Cops' contraband canine uncanny

December 12, 2000

Cops' contraband canine uncanny


photo: RICHARD T. MEAGHER / staff photographer

Sabrina - drug detection dogThe newest member of the Washington County Narcotics Task Force can't fire a gun or drive a patrol car but has netted 10 arrests since September anyway.

The task force purchased Sabrina, a German shepherd drug dog, this year to help fight the area's drug trade, said Washington County Sheriff's Deputy Kevin Morgan, who is Sabrina's handler and a six-year member of the task force.

The 3-year-old female is trained to sniff out marijuana, cocaine, amphetamines and methamphetamines.

She has been credited for a police seizure during drug raids of 21 grams of crack cocaine, an ounce of marijuana, a small amount of heroin, two vehicles and $8,424, said Morgan.


During a recent demonstration at Hagerstown City Police station, Sabrina detected the smell of cocaine near a four-door sedan. With Morgan at her side, she sniffed the car frantically and within minutes found the source of the scent - a plastic bag of cocaine hidden in the area of the gas tank cover.

"She's like a vacuum cleaner," said task force Director Sgt. Rick Johnson.

Sabrina doesn't know she's looking for drugs or drug paraphernalia and doesn't care, Morgan said.

"She just does it because she knows she'll get her reward," he said.

Besides Morgan, her favorite thing is a small canvas bag, which she energetically fetches, chews and throws up into the air. She is given the bag after each successful search.

"She's high octane," said Morgan.

Sabrina spent several months being trained by Maryland Division of Corrections dog handlers and has a high success rate of drug finds, said Morgan. She is strictly a drug-detection dog and will not be cross-trained for attack work, he said.

Morgan estimated Sabrina will be put to work three or more times a week.

On Nov. 6, Sabrina sniffed out half an ounce of crack cocaine during a search of three rooms at the Quality Hotel.

As a result, three adults and one juvenile were arrested and police also seized $10,685 and a 1999 Oldsmobile, said Morgan.

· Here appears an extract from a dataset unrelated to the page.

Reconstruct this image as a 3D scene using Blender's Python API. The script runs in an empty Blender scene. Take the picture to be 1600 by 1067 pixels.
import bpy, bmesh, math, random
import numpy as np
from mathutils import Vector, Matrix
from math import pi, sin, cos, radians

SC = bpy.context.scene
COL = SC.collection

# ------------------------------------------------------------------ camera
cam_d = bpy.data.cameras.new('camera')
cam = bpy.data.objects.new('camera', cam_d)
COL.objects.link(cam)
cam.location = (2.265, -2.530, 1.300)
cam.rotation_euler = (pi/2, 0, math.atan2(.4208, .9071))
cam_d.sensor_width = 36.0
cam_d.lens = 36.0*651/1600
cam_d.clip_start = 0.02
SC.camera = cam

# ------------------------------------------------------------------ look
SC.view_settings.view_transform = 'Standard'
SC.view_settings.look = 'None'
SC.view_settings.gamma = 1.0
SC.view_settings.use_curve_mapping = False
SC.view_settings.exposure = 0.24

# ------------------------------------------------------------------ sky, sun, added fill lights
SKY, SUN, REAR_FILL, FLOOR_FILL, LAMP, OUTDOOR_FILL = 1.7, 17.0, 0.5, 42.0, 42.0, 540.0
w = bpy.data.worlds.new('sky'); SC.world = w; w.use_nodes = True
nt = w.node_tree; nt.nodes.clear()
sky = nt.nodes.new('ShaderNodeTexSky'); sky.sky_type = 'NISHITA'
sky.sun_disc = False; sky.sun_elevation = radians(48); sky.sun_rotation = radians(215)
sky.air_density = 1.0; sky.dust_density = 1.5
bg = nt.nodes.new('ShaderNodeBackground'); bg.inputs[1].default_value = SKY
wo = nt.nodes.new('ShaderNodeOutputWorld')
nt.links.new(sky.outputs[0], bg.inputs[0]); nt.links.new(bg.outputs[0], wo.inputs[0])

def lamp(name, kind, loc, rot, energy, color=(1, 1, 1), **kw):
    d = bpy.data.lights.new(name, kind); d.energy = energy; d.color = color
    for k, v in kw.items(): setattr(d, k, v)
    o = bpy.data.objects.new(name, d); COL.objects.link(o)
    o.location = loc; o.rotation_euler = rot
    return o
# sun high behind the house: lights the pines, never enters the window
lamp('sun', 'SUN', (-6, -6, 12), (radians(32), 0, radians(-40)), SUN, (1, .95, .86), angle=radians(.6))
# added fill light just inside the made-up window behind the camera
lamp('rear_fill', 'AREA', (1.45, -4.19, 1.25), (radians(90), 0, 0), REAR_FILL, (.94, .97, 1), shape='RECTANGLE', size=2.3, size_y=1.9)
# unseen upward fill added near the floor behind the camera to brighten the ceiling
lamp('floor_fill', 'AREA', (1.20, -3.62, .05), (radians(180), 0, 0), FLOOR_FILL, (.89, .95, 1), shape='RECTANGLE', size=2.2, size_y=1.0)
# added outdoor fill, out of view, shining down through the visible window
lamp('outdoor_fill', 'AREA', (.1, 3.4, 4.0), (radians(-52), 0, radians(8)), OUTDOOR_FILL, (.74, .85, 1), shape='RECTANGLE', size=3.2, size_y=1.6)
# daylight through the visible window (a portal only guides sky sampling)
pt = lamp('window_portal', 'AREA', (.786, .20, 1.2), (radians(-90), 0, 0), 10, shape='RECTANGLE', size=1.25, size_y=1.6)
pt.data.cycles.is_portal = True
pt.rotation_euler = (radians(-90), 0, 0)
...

Having a drug dog along on a raid makes it more effective because police can use the animal to sniff out drugs in places they might not otherwise look, he said.

Before Sabrina joined the task force, its members had to rely on other police agencies to supply dogs, which wasn't always convenient, said Johnson.

Sabrina's $5,000 price tag was paid with money seized in drug raids, he said.

"The dealers bought the dog for us," said Johnson.